Entries:
>>>>

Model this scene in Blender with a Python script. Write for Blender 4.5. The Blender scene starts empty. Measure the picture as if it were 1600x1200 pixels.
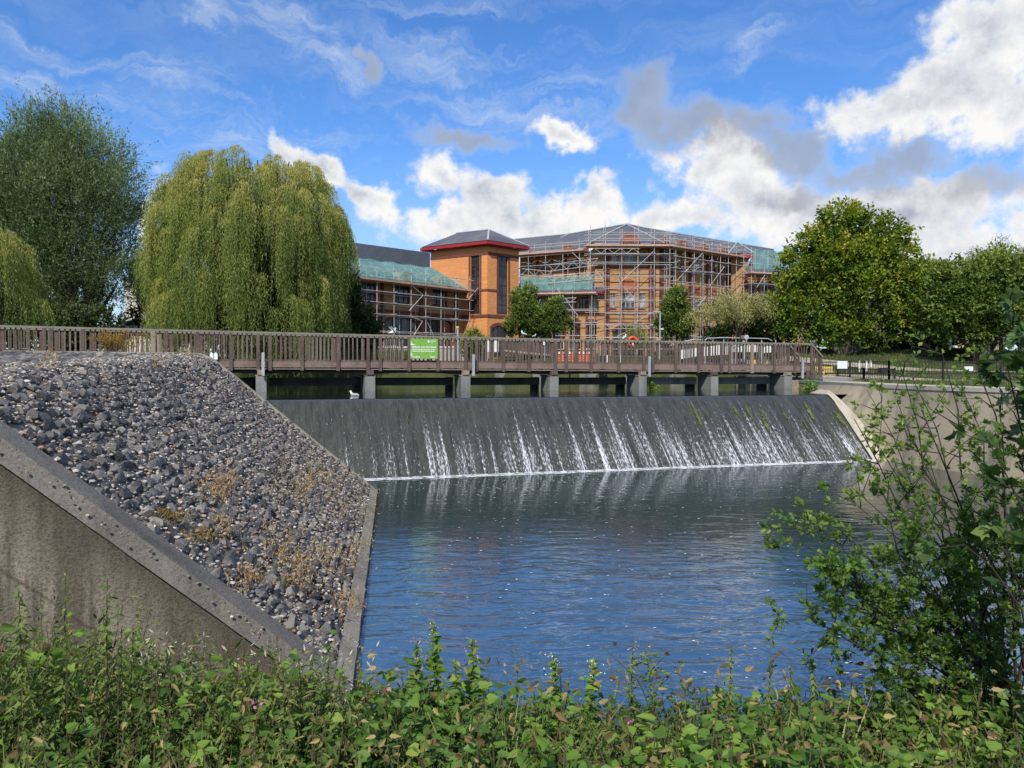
import bpy, math, random
import numpy as np
from mathutils import Vector, Matrix, noise as mnoise

R = random.Random(7)
NR = np.random.default_rng(11)
SC = bpy.context.scene
COL = SC.collection

# ------------------------------------------------------------------ camera model
F = 1202.0; PITCH = math.atan(25/F); ROLL = 0.003
_f = Vector((0, math.cos(PITCH), -math.sin(PITCH)))
_u0 = Vector((0, math.sin(PITCH), math.cos(PITCH))); _r0 = Vector((1, 0, 0))
_r = _r0*math.cos(ROLL) + _u0*math.sin(ROLL)
_u = _u0*math.cos(ROLL) - _r0*math.sin(ROLL)
def ray(px, py): return _f*F + _r*(px-800) + _u*(600-py)
def aY(px, py, Y):
    d = ray(px, py); return d*(Y/d.y)
def aZ(px, py, z):
    d = ray(px, py); return d*(z/d.z)
def aPl(px, py, A, B):          # hit the vertical plane through plan points A,B
    d = ray(px, py); nx, ny = -(B[1]-A[1]), (B[0]-A[0])
    t = (A[0]*nx + A[1]*ny)/(d.x*nx + d.y*ny); return d*t
def gp(px, D):                  # plan point seen in column px at depth D
    d = ray(px, 575); return Vector((d.x/d.y*D, D, 0))

cam = bpy.data.cameras.new('camera'); co = bpy.data.objects.new('camera', cam); COL.objects.link(co)
cam.sensor_width = 36; cam.lens = 36*F/1600; cam.clip_start = .05; cam.clip_end = 6000
m = Matrix((( _r.x, _u.x, -_f.x, 0), (_r.y, _u.y, -_f.y, 0), (_r.z, _u.z, -_f.z, 0), (0, 0, 0, 1)))
co.matrix_world = m; SC.camera = co

# ------------------------------------------------------------------ objects
def tag(o, label=None, cat=None, group=None, kind=None):
    if label: o['label'] = label
    if cat: o['category'] = cat
    if group: o['group'] = group
    if kind: o['kind'] = kind
    return o
def empty(name, loc=(0, 0, 0), label=None, cat=None, group=None):
    o = bpy.data.objects.new(name, None); COL.objects.link(o); o.location = loc; o.empty_display_size = .3
    return tag(o, label, cat, group)
def link(name, me, mat, parent=None, smooth=False):
    if mat is not None and not me.materials: me.materials.append(mat)
    if smooth: me.polygons.foreach_set('use_smooth', [True]*len(me.polygons))
    o = bpy.data.objects.new(name, me); COL.objects.link(o)
    if parent:
        o.parent = parent; o.matrix_parent_inverse = Matrix.Translation(-Vector(parent.location))
    return o
class MB:
    def __init__(s): s.v = []; s.f = []
    def add(s, vs, fs):
        n = len(s.v); s.v += [tuple(v) for v in vs]; s.f += [tuple(i+n for i in f) for f in fs]; return s
    def box(s, c, sz, ax=None):     # centre, full sizes, axes
        ax = ax or (Vector((1,0,0)), Vector((0,1,0)), Vector((0,0,1)))
        c = Vector(c); vs = []
        for k in (-.5, .5):
            for j in (-.5, .5):
                for i in (-.5, .5): vs.append(c + ax[0]*sz[0]*i + ax[1]*sz[1]*j + ax[2]*sz[2]*k)
        return s.add(vs, [(0,2,3,1),(4,5,7,6),(0,1,5,4),(2,6,7,3),(0,4,6,2),(1,3,7,5)])
    def bar(s, a, b, w, h=None, up=(0,0,1)):
        a = Vector(a); b = Vector(b); h = h or w; d = (b-a); L = d.length
        if L < 1e-6: return s
        d.normalize(); u = Vector(up)
        if abs(d.dot(u)) > .95: u = Vector((1,0,0))
        x = d.cross(u).normalized(); z = x.cross(d)
        return s.box((a+b)/2, (L, w, h), (d, x, z))
    def tube(s, pts, rs, n=6, cap=True):
        pts = [Vector(p) for p in pts]; base = len(s.v); vs = []
        for i, p in enumerate(pts):
            d = (pts[min(i+1, len(pts)-1)] - pts[max(i-1, 0)])
            if d.length < 1e-7: d = Vector((0,0,1))
            d.normalize(); u = Vector((0,0,1)) if abs(d.z) < .9 else Vector((1,0,0))
            x = d.cross(u).normalized(); y = d.cross(x)
            r = rs[i] if hasattr(rs, '__len__') else rs
            for k in range(n):
                a = 2*math.pi*k/n; vs.append(p + x*(r*math.cos(a)) + y*(r*math.sin(a)))
        fs = []
        for i in range(len(pts)-1):
            for k in range(n):
                k2 = (k+1) % n; fs.append((i*n+k, i*n+k2, (i+1)*n+k2, (i+1)*n+k))
        if cap:
            fs.append(tuple(range(n))[::-1]); fs.append(tuple(range((len(pts)-1)*n, len(pts)*n)))
        return s.add(vs, fs)
    def cyl(s, a, b, r, n=8): return s.tube([a, b], [r, r], n)
    def ell(s, c, r, ax=None, nu=10, nv=7):
        ax = ax or (Vector((1,0,0)), Vector((0,1,0)), Vector((0,0,1))); c = Vector(c); vs = [c - ax[2]*r[2]]
        for j in range(1, nv):
            t = -math.pi/2 + math.pi*j/nv
            for i in range(nu):
                a = 2*math.pi*i/nu
                vs.append(c + ax[0]*(r[0]*math.cos(t)*math.cos(a)) + ax[1]*(r[1]*math.cos(t)*math.sin(a)) + ax[2]*(r[2]*math.sin(t)))
        vs.append(c + ax[2]*r[2]); fs = []
        for i in range(nu): fs.append((0, 1+(i+1) % nu, 1+i))
        for j in range(nv-2):
            for i in range(nu):
                a = 1+j*nu; fs.append((a+i, a+(i+1) % nu, a+nu+(i+1) % nu, a+nu+i))
        l = len(vs)-1; a = 1+(nv-2)*nu
        for i in range(nu): fs.append((a+i, a+(i+1) % nu, l))
        return s.add(vs, fs)
    def mesh(s, name):
        me = bpy.data.meshes.new(name); me.from_pydata(s.v, [], s.f); me.update(); return me
    def build(s, name, mat, parent=None, smooth=False, bevel=0):
        o = link(name, s.mesh(name), mat, parent, smooth)
        if bevel:
            b = o.modifiers.new('bevel', 'BEVEL'); b.width = bevel; b.segments = 2; b.limit_method = 'ANGLE'
        return o
def dup(o, parent=None):
    c = o.copy(); COL.objects.link(c); c.parent = parent
    for ch in [x for x in bpy.data.objects if x.parent == o]: dup(ch, c)
    return c
def np_mesh(name, V, L, T, attrs=None):     # verts, loop indices, face sizes
    me = bpy.data.meshes.new(name)
    me.vertices.add(len(V)); me.vertices.foreach_set('co', np.asarray(V, np.float32).ravel())
    me.loops.add(len(L)); me.loops.foreach_set('vertex_index', np.asarray(L, np.int32))
    T = np.asarray(T, np.int32); st = np.concatenate(([0], np.cumsum(T)[:-1])).astype(np.int32)
    me.polygons.add(len(T)); me.polygons.foreach_set('loop_start', st)
    try: me.polygons.foreach_set('loop_total', T)
    except Exception: pass
    for k, (dom, a) in (attrs or {}).items():
        at = me.attributes.new(k, 'FLOAT', dom); at.data.foreach_set('value', np.asarray(a, np.float32))
    me.update(calc_edges=True); me.validate(); me.polygons.foreach_set('use_smooth', [False]*len(me.polygons))
    return me

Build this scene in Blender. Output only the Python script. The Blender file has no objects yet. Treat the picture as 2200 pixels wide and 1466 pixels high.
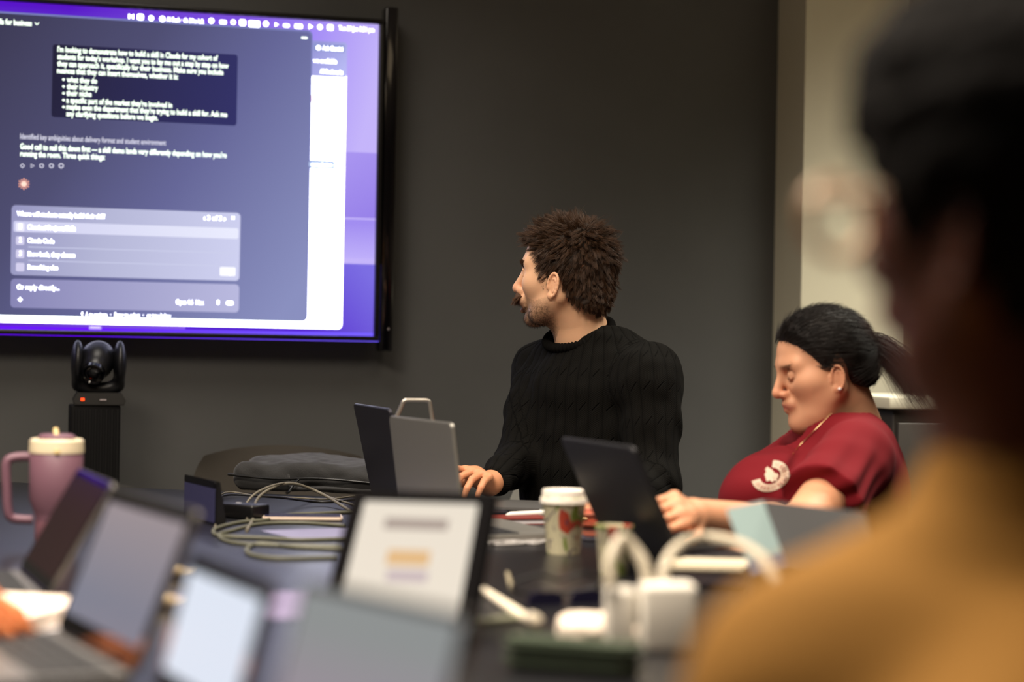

<<<<

Problem details: List all lines in the material containing the string "this".

Worked solution:
Model this scene in Blender with a Python script. Write for Blender 4.5. The Blender scene starts empty. Measure the picture as if it were 1600x1200 pixels.
Build this scene in Blender. Output only the Python script. The Blender file has no objects yet. Treat the picture as 2200 pixels wide and 1466 pixels high.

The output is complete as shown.